Analysis of an opinion piece

A couple of days ago I was idly browsing slashdot in a quite moment. I was reading an article about efforst of Novell to provide a stable kernel level API for device drivers.

The discussion quickly devolved into the usual closed source vs open source drivers flamewar, but then I stumbled upon the following 'pearl of wisdom'.

Let's get philosophical. Why does this problem exist? Has it ever occured to any of you that device drivers are themselves a complete throwback and an obomination in the 21st Century? We take them for granted, but there is no good reason whatsoever for a computer peripheral to use "device drivers". None.

If you can't design a piece of hardware that works through an existing standardised interface you're no kind of engineer at all. And take your pick.. firewire, USB, RS232, SCSI…

Do you suppose every video display, digital camera, audio converter and so on is somehow uniquely special, that it is so ground breaking in its design that it needs custom crafted code just to make it work?

We are so entrenched in our legacy thinking that nobody, not even smart developers ever ask themselves the obvious paradigm breaking question, why the hell should you need a device driver? The reason is no more than a gross failure of modern computing, a failure of standardisation, a failure of coordination and regulation. It is a failure of ourselves as users and customers to demand a higher standard of compatibility. It is a failure of us as developers and coders to solve a simple problem once and move on.

Before you answer with some circular reasoning that merely begs the question take five and think it through. I speak as a software and hardware engineer who has designed and built entire computer systems and written an operating system.

This idea is naive and extremely shortsighted to say the least. The only way this would work is if every conceivable device is accounted for in the hardware bus protocol specifications.

For some devices this is already done. USB mass storage for example is a good example of OS transparent device communications. As far as simple storage is concerned, no device drivers are needed.

But that is as far as it goes. Consider the next piece of hardware a simple USB to serial port converter. These devices are standard today, but the no-device-driver approach would only work if this device was foreseen in the USB protocol specifications.

But even if it was, some of these devices can double as a 8 bit digital IO port.

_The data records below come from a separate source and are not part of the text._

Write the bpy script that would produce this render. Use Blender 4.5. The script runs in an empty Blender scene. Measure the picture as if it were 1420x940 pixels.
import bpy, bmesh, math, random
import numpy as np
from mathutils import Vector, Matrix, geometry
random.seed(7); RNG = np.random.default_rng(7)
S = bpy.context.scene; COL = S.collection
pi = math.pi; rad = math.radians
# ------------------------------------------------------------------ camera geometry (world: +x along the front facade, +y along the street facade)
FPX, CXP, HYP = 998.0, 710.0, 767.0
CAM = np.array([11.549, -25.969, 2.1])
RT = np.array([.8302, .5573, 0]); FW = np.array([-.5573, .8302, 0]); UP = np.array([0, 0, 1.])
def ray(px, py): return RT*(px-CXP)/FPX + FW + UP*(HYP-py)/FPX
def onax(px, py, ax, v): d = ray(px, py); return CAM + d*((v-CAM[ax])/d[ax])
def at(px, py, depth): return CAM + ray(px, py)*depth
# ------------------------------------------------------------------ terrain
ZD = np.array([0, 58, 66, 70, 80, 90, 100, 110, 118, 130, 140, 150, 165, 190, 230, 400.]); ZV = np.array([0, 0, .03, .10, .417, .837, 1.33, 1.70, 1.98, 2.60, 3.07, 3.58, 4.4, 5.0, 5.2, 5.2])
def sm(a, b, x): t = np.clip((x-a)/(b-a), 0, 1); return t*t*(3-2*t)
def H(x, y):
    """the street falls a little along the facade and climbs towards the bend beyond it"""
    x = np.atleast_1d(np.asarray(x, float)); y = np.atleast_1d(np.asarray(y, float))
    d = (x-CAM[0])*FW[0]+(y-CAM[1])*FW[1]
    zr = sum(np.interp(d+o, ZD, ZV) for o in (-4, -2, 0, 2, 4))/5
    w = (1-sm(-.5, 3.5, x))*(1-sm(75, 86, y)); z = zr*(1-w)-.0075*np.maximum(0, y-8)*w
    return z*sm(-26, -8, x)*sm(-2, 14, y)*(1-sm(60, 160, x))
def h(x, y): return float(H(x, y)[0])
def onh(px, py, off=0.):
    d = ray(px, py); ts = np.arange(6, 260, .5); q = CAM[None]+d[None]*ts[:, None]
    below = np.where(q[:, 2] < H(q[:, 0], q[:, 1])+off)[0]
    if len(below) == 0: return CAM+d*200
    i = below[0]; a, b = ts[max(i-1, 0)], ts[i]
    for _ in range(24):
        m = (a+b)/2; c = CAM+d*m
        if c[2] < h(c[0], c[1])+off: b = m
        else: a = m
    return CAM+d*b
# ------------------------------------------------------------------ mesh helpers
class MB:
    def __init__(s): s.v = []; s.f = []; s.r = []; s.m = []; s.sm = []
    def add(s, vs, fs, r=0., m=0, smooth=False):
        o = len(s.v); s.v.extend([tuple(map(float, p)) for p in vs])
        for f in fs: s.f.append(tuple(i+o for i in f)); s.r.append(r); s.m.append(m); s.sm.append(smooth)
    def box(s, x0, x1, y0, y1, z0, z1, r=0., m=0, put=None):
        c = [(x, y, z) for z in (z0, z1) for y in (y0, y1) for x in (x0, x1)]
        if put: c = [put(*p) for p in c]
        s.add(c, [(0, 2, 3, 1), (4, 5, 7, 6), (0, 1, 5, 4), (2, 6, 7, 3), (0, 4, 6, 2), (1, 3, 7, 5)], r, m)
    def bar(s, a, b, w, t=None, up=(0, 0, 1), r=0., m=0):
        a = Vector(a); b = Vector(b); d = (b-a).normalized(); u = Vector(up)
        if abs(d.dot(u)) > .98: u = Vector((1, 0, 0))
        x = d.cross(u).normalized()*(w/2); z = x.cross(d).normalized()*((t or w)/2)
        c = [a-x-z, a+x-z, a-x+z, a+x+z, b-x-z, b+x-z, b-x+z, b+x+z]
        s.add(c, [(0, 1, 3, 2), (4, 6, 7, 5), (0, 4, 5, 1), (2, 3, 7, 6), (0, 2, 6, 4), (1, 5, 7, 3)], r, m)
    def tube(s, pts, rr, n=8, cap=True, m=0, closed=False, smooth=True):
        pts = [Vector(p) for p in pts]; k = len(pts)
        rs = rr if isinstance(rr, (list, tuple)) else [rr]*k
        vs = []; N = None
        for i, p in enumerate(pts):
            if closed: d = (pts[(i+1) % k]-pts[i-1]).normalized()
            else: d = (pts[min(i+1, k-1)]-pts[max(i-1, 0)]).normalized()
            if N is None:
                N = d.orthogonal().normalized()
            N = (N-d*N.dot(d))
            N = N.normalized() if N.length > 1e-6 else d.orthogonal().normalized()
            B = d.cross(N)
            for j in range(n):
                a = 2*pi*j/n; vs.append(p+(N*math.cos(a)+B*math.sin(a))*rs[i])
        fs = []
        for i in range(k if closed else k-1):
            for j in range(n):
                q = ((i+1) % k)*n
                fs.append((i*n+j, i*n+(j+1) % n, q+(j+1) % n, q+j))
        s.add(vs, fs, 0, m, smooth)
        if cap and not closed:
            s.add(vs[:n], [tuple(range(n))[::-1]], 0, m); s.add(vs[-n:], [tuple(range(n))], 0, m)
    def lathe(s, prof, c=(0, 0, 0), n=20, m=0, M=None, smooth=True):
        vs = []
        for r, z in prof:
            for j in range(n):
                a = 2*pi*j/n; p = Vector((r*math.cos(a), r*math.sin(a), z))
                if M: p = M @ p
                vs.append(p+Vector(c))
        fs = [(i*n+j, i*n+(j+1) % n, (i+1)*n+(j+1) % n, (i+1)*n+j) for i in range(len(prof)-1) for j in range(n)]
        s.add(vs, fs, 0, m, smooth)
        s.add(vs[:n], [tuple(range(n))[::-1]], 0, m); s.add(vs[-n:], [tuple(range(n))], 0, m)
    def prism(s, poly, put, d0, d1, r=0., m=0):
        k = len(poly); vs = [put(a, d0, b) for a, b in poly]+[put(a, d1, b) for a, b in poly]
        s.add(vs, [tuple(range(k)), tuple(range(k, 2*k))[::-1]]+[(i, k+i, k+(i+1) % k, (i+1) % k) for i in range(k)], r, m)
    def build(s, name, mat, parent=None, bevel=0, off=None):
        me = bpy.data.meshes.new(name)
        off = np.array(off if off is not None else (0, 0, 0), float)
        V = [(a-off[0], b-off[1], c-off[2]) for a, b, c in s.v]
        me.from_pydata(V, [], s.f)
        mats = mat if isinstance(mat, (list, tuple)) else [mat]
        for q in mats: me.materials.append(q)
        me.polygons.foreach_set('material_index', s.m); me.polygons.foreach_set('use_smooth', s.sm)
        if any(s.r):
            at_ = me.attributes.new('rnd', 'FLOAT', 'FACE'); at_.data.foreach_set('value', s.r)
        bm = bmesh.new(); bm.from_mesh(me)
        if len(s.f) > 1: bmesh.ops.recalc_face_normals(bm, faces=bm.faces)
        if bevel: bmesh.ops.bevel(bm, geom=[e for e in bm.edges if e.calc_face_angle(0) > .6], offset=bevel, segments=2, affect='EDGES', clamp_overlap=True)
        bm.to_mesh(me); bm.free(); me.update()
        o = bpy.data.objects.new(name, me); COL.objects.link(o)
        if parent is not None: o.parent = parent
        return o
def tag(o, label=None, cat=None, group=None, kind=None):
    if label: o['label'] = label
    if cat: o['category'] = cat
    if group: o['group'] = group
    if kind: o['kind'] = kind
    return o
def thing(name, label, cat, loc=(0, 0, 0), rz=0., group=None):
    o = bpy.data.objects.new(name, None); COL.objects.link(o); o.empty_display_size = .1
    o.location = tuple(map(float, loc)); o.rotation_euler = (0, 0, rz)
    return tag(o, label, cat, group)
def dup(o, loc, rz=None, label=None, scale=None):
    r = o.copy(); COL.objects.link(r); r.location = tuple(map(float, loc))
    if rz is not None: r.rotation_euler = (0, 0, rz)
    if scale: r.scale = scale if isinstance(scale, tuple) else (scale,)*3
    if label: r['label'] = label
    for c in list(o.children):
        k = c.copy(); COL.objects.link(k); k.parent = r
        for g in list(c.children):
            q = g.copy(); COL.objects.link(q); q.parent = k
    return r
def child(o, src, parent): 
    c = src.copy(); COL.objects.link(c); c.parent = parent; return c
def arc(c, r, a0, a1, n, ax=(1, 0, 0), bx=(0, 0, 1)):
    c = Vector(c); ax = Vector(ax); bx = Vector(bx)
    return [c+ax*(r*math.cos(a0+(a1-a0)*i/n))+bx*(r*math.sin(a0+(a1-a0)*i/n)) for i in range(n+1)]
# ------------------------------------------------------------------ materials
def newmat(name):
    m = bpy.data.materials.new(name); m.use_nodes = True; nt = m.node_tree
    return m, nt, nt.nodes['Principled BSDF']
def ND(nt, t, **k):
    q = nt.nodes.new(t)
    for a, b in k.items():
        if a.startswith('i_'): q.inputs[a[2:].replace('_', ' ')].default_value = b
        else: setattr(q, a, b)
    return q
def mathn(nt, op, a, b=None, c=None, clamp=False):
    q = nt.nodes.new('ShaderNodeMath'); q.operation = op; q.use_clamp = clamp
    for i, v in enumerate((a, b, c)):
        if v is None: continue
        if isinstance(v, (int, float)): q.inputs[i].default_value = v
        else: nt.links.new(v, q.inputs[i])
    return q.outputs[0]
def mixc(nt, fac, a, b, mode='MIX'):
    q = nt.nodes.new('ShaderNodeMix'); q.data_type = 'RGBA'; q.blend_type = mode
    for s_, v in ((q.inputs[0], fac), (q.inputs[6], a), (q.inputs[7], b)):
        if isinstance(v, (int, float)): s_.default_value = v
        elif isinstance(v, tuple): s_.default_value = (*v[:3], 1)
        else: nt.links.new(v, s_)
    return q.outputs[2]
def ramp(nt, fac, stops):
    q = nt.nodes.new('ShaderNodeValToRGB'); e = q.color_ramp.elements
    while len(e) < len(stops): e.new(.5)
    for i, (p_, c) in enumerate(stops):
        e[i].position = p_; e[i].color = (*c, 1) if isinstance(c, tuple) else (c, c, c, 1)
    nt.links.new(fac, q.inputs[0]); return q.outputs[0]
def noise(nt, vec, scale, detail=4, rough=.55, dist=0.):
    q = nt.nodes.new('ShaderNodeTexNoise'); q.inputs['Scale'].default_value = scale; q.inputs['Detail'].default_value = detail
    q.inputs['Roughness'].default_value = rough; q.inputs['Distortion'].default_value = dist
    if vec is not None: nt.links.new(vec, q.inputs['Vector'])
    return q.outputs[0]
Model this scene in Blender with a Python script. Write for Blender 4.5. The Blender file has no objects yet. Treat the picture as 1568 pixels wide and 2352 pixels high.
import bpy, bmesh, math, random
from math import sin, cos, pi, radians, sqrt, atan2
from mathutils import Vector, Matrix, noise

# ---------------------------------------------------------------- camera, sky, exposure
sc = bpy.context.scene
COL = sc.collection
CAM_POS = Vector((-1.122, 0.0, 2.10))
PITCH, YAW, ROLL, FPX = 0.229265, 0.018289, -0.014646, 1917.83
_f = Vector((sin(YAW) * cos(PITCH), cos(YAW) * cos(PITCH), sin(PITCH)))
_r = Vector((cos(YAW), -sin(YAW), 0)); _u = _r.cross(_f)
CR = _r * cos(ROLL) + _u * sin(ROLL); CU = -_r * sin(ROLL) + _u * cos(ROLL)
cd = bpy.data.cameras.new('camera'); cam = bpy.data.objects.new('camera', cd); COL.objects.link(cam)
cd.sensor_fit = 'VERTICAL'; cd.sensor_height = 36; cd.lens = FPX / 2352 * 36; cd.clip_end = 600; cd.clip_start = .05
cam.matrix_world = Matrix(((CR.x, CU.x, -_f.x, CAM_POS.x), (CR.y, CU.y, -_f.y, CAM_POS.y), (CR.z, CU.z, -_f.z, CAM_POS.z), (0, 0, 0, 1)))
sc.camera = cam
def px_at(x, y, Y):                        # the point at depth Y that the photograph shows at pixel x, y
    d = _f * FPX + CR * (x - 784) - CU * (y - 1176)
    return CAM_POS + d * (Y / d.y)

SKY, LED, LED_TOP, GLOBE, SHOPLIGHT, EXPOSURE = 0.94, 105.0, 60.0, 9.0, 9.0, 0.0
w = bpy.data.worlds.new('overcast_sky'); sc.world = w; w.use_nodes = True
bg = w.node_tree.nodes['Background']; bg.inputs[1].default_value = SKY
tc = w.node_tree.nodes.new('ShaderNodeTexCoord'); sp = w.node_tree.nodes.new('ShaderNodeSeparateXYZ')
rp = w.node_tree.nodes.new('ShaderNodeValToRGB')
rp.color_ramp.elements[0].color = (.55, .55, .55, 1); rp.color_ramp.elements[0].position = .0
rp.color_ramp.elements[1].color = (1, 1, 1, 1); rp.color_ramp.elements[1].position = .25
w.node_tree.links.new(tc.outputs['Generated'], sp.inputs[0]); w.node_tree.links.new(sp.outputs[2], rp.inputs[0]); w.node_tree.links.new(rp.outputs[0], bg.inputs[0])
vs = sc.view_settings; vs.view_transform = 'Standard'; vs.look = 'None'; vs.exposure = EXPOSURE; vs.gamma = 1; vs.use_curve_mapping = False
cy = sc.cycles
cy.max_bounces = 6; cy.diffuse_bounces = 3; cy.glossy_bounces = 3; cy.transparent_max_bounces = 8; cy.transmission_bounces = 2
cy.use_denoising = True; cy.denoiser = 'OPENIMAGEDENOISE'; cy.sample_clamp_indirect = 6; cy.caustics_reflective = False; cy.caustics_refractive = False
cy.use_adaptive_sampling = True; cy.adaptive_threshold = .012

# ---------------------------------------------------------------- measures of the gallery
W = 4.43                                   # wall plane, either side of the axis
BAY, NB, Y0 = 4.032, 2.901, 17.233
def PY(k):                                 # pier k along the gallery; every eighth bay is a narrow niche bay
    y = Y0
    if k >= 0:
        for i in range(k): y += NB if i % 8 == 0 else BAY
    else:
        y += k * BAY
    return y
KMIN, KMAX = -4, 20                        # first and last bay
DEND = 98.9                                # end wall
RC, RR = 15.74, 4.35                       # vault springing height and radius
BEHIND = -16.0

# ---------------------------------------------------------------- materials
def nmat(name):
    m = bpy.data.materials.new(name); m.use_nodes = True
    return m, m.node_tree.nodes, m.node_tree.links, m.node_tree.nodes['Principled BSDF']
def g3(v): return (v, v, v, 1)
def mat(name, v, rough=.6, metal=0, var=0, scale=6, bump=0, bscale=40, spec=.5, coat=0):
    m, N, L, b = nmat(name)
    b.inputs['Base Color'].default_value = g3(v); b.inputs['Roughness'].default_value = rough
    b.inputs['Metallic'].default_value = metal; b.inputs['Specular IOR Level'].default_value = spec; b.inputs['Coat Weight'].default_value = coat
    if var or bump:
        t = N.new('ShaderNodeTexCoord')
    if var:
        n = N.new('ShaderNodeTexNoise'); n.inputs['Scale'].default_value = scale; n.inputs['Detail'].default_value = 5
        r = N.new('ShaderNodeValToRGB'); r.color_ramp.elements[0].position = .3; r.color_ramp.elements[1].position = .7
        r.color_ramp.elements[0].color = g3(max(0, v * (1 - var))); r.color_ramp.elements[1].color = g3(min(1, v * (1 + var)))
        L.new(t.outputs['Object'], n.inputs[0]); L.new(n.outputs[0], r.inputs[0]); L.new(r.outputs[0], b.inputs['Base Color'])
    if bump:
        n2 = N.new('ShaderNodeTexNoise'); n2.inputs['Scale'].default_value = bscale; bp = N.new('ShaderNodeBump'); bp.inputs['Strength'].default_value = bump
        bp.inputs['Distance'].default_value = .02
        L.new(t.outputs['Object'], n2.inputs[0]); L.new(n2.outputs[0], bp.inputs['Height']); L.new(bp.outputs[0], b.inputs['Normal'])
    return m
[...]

This can be really convenient. However, what would be needed to make them work? Either a device driver or an extension to the USB protocol that would already be bloated.

And even if that could be done, suppose my company wanted to add a feature, like runtime switching between different serial modes (RS232 vs RS485). What would I have to do? Beg the USB consortium to add that feature to the protocol spec? Bribe them? And they would have to get a committee agreement by the time my company wants to release the new product.

But even then, how would the software know about the exact device capabilities? Remember, there would be no device drivers. So the OS would have to provide numerous abstraction layers to account for all options.

But hey, the OS vendor has to put out new version for each new feature I want to add. So they had better have a daily release cycle to put out new versions for all the new features that all manufacturers think of. That would be so impossible it would not happen at all. Or very slowly and limited at best.

Back to the glorious days of DOS. Where all device support was done by the applications themselves. That has to be an improvement over the abstract device interfaces that are only made possible by device drivers.


You would think that a system engineer with hardware and software experience would have a feeling for these issues, or at least a sense of nuance before making statements like this. Especially if he had written an entire operating system by himself, don't you think?